Ihr Recht auf ein faires Asylverfahren – ein individuelles Recht jedes Menschen – ist faktisch abgeschafft. Aufenthaltsrechte und Abschiebeschutz aus anderen Gründen wurden nebenbei ebenfalls ausgehebelt. Als Menschen aus „sicheren Herkunftsstaaten“ werden Roma nun in Erstaufnahmezentren untergebracht, Asyl-Schnellverfahren unterzogen und direkt wieder abgeschoben. Sie haben keine Chance mehr, ihre Rechte in Anspruch zu nehmen und erst recht nicht, in der Mehrheitsgesellschaft anzukommen. Wie in Bayern schon realisiert, sollen jetzt sogar gesonderte Erstaufnahmestellen für bestimmte Flüchtlinge, darunter Menschen aus sicheren Herkunftsstaaten, eingerichtet werden. Ihre Fluchtursachen bestehen fort, sie müssen weiterhin und immer wieder aufs Neue fliehen, haben aber nur die Wahl zwischen Lager und Abschiebung oder völliger Illegalität.
Kurz: Menschen werden sortiert nach Herkunft, einquartiert in Massenlagern, unter Anwendung von Zwang in Staaten verbracht, wo sie Verfolgung und Not ausgesetzt sind.
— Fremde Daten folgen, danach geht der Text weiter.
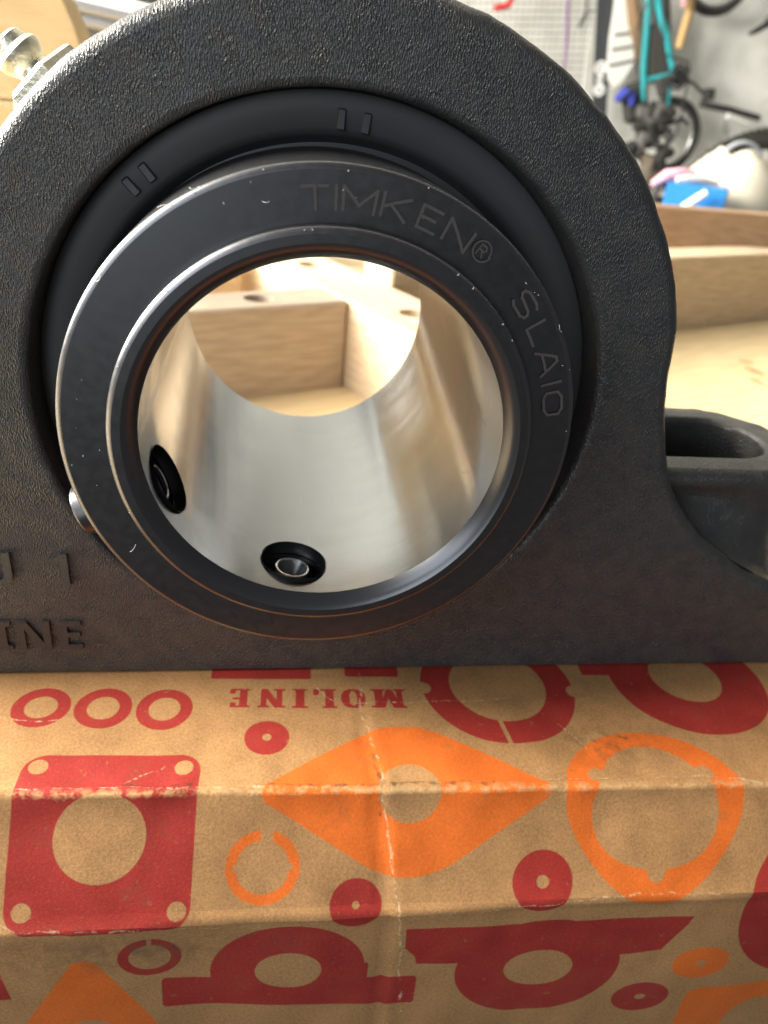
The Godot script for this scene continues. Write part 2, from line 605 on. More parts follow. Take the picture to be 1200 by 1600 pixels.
			data[k * 3] = int(clampf(col.r, 0.0, 1.0) * 255.0)
			data[k * 3 + 1] = int(clampf(col.g, 0.0, 1.0) * 255.0)
			data[k * 3 + 2] = int(clampf(col.b, 0.0, 1.0) * 255.0)
	return ImageTexture.create_from_image(Image.create_from_data(PW, PH, false, Image.FORMAT_RGB8, data))


func field(freq: float, octaves: int, sd: int) -> PackedByteArray:
	var f := FastNoiseLite.new()
	f.noise_type = FastNoiseLite.TYPE_SIMPLEX_SMOOTH
	f.frequency = freq
	f.fractal_octaves = octaves
	f.seed = sd
	var im := f.get_image(PW, PH, false, false, true)
	im.convert(Image.FORMAT_L8)
	return im.get_data()


func cardboard_box() -> void:
	var o := thing("cardboard_box", "crushed brown cardboard box printed with red and orange bearing parts, under the black bearing", "box", Vector3(0.9, FLOOR, -1.2) * U)
	var m := mat(Color.WHITE, 0.78, 0.0, 0.4)
	m.albedo_texture = print_picture()
	m.texture_repeat = false
	# fibre relief rides on the print's own coordinates
	m.heightmap_enabled = true
	m.heightmap_texture = noise_tex(0.35, 2, 1024, FastNoiseLite.TYPE_SIMPLEX_SMOOTH, [], 31)
	m.heightmap_scale = 0.004
	var along := Vector3(1, 0, 0.0285).normalized()
	var back := Vector3(along.z, 0, -along.x)
	var o0 := Vector3(0, BASE - 0.004, 0.485)
	var a1 := deg_to_rad(57.0)
	var a2 := deg_to_rad(86.0)
	var d1 := -back * cos(a1) - Vector3(0, sin(a1), 0)
	var n1 := Vector3(0, cos(a1), 0) - back * sin(a1)
	var d2 := -back * cos(a2) - Vector3(0, sin(a2), 0)
	var n2 := Vector3(0, cos(a2), 0) - back * sin(a2)
	var us := []
	for i in 149:
		us.append(-2.7 + 7.4 * i / 148.0)
	var ss := [-4.3, -3.0, -2.0, -1.7]
	for i in 52:
		ss.append(-1.62 + 4.26 * i / 51.0)
	for e in [-0.05, -0.02, 0.015, 0.045, 0.72, 0.75, 0.775, 0.8, 0.825]:
		ss.append(e)
	ss.sort()
	var rows := []
	var uvs := []
	var bend := func(u: float, s: float) -> Vector3:
		var fold := 0.785 - 0.02 * clampf(u, -2.0, 3.0) + 0.012 * sin(u * 3.1)
		var p := o0 + along * u
		var nrm := Vector3.UP
		if s <= 0.0:
			p += back * -s
		elif s <= fold:
			p += d1 * s
			nrm = n1
		else:
			p += d1 * fold + d2 * (s - fold)
			nrm = n2
		var soft := 0.0
		if s > -1.0:
			soft = noise.get_noise_2d(u * 60.0, s * 60.0) * 0.022 + noise.get_noise_2d(u * 210.0 + 50.0, s * 210.0) * 0.006
			soft *= smoothstep(-1.0, -0.5, s)
			# the paper puckers along the creases
			soft += (0.02 + 0.03 * noise.get_noise_1d(u * 130.0)) * exp(-pow((s - 0.02) / 0.045, 2.0))
			soft -= (0.012 + 0.02 * noise.get_noise_1d(u * 170.0 + 40.0)) * exp(-pow((s + 0.075) / 0.05, 2.0))
			soft += 0.012 * exp(-pow((s - fold) / 0.05, 2.0))
			# the vertical fold
			var fu := u - (0.36 + 0.1 * clampf(s + 0.4, 0.0, 1.3))
			soft -= 0.013 * exp(-pow(fu / 0.03, 2.0)) * smoothstep(-0.95, -0.5, s)
			soft += 0.005 * exp(-pow((fu - 0.07) / 0.05, 2.0)) * smoothstep(-0.95, -0.5, s)
		return p + nrm * soft
	for s in ss:
		var row := []
		var ur := []
		for u in us:
			row.append(bend.call(u, s))
			ur.append((Vector2(u, s) - PU) * PPU / Vector2(PW, PH))
		rows.append(row)
		uvs.append(ur)
	var b := maker()
	b.sheet(rows, 1.0, uvs)
	build("printed_wrap", b, m, o)
	# plain ends, back and lower front
	var e := maker()
	var last: Array = rows[rows.size() - 1]
	for side in [0, us.size() - 1]:
		var mid := Vector3(last[side].x, FLOOR, -1.0)
		for i in rows.size() - 1:
			e.flat(mid, rows[i][side], rows[i + 1][side], Vector3(-1 if side == 0 else 1, 0, 0))
		e.flat(mid, last[side], Vector3(last[side].x, FLOOR, last[side].z), Vector3(-1 if side == 0 else 1, 0, 0))
		e.flat(mid, rows[0][side], Vector3(rows[0][side].x, FLOOR, rows[0][side].z), Vector3(-1 if side == 0 else 1, 0, 0))
	var l0: Vector3 = last[0]
	var l1: Vector3 = last[us.size() - 1]
	e.quad(l0, l1, Vector3(l1.x, FLOOR, l1.z), Vector3(l0.x, FLOOR, l0.z), Vector3(0, 0, 1))
	var k0: Vector3 = rows[0][0]
	var k1: Vector3 = rows[0][us.size() - 1]
	e.quad(k0, k1, Vector3(k1.x, FLOOR, k1.z), Vector3(k0.x, FLOOR, k0.z), Vector3(0, 0, -1))
	build("plain_panel", e, mat(lin(0.45, 0.3, 0.15), 0.8), o)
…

Eine Minderheit, deren Angehörige vor rund 70 Jahren noch dem Vernichtungsprogramm der Nationalsozialisten zum Opfer fielen, so zu behandeln, kann nur als Schande bezeichnet werden.
Es ist daher eine gesellschaftliche Pflicht, gegen dieses Unrecht und für die Würde und Rechte der Roma aufzustehen. Beginnen wir jetzt und hier in Freiburg: Freiburg steht nicht nur für den Beginn der Verfolgung von Sinti und Roma, die hier 1498 für vogelfrei erklärt wurden. Freiburg ist heute auch die Stadt, in der Roma bis vor kurzem die Mehrheit der Geflüchteten ausmachten, wo sie bis 2012 direkt ankamen und ohne Asylantrag geduldet wurden, wo sich eine starke Bewegung der Solidarität gebildet hat. Dies ist der Weg, den wir weiterverfolgen müssen. Lassen wir nicht zu, dass die Kontinuität der Verfolgung sich durchsetzt! Wir fordern ein humanitäres Bleiberecht für die europäische Minderheit der Roma!